The Cross and a Statue

I wonder sometimes, whether I’ve gone off the deep end; I find myself criticizing stuff like this so often.  There are so many things that get under my skin; I’m a very happy and fairly contented person, really I am.  It’s just when I see things like this I want to crawl under a rock.

Shawn pointed this out to me earlier, but then I ran across a post on the matter which prompted this short reflection.  Pastor Dan from Street Prophets commenting on this monument located in San Diego, wonders what role history plays in our determining tthoughts on these kinds of issues?  Every symbol/image displays historical and present cultures colliding.  This is a great question and one not easily answered – but he came close when he said something that sounded almost Quakerish,

“The trouble is that we’ve come so far so fast that we’ve out-stripped
the lifespans of our cultural artifacts, or their social signification,
anyway.”

Many of these things have lost social significance, but I don’t think that the cross and the statue are two of those things.   The thing is that we are always redefining symbols and borrowing themes from the past.  We do this in hopes of transferring some kind of message to the onlooker, evoking some response.  The idea or meaning behind the image to the left is not hard to  get at, in fact it’s overly simplistic.

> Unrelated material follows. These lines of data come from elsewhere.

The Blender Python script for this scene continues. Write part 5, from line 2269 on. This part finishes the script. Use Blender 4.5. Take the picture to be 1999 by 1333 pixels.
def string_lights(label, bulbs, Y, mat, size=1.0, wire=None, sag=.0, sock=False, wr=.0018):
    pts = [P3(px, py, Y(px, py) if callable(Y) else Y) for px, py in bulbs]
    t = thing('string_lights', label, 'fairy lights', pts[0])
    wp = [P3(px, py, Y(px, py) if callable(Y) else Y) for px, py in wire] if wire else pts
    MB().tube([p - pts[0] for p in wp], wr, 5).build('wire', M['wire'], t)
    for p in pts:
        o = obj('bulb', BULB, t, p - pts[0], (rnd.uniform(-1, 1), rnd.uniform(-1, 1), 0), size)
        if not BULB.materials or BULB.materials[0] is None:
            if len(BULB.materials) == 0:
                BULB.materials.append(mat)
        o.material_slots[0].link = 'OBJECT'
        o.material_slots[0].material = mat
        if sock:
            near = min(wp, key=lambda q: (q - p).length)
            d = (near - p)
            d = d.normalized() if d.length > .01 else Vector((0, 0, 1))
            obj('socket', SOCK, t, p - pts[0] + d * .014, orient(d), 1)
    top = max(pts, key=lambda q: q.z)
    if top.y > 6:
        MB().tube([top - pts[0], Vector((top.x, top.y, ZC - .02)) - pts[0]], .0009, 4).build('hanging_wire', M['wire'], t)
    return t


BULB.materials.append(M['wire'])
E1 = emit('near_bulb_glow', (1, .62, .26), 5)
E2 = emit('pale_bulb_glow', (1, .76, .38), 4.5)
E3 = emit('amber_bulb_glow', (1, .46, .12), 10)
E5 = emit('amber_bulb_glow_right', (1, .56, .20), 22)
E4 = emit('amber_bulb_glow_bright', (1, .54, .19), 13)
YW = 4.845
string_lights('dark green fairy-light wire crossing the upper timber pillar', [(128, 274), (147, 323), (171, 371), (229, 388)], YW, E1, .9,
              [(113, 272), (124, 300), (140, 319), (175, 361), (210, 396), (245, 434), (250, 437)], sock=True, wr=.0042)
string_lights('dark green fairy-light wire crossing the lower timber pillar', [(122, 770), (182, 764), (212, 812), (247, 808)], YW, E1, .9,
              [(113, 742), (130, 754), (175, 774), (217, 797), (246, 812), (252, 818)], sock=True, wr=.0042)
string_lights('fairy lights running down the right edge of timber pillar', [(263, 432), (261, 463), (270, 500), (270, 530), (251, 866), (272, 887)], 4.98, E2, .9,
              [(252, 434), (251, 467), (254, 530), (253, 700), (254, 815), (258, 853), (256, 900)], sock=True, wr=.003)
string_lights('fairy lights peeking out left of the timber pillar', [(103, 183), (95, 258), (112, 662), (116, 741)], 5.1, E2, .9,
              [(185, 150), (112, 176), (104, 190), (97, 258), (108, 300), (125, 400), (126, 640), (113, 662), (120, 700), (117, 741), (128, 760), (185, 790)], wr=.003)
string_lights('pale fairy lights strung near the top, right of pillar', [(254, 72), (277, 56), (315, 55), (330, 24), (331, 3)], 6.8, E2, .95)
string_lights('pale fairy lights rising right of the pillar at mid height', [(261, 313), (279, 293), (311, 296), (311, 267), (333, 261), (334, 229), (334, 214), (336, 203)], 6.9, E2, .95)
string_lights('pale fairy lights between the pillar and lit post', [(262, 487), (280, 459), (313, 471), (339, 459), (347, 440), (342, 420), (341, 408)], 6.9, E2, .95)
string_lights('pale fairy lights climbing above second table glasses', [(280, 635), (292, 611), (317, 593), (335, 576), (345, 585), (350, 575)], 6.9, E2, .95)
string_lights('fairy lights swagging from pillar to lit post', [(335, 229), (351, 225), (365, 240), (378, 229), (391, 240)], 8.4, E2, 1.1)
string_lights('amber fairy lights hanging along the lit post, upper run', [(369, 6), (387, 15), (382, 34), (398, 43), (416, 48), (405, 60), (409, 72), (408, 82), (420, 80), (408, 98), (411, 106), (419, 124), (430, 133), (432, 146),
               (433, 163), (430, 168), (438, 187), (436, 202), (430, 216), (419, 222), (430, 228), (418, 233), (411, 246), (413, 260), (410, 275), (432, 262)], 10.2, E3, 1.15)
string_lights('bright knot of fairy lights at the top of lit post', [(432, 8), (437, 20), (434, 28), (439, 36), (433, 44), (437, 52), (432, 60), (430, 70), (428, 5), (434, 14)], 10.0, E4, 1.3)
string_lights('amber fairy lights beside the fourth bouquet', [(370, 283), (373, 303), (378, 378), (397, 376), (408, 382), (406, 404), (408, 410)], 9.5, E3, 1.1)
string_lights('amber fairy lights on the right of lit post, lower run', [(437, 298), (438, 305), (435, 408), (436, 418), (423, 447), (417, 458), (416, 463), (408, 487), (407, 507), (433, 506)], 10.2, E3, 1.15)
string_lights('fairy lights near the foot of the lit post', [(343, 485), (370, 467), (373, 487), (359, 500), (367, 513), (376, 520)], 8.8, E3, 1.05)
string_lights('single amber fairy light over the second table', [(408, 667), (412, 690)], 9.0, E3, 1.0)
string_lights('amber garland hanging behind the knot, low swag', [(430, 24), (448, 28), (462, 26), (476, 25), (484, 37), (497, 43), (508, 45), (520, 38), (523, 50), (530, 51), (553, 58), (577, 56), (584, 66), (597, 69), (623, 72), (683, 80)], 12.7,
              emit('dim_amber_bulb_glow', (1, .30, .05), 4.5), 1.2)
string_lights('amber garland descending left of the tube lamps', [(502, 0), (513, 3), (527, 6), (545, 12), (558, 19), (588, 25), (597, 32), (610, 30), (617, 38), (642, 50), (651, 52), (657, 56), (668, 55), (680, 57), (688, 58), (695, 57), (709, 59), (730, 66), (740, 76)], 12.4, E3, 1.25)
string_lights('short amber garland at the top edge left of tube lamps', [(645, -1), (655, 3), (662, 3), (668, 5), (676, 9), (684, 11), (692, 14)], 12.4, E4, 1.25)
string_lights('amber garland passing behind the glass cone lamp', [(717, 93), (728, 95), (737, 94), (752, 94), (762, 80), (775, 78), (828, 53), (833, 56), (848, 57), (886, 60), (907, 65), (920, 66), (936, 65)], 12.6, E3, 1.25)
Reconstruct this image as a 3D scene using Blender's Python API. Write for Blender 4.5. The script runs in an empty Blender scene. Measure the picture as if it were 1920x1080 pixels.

A helpful question that Pastor Dan asks is, “So does it do more violence to call for the complete removal of the
cross than it does to seek some kind of compromise that allows it to
stay?”

Knowing that I tend to be critical I want to learn from this last question, how can the church meet a compromise in this situation? Can it? If so what might it look like?  My tendency is to want to remove this all together – is there some way we can redefine this so we don’t have to resort to such a response?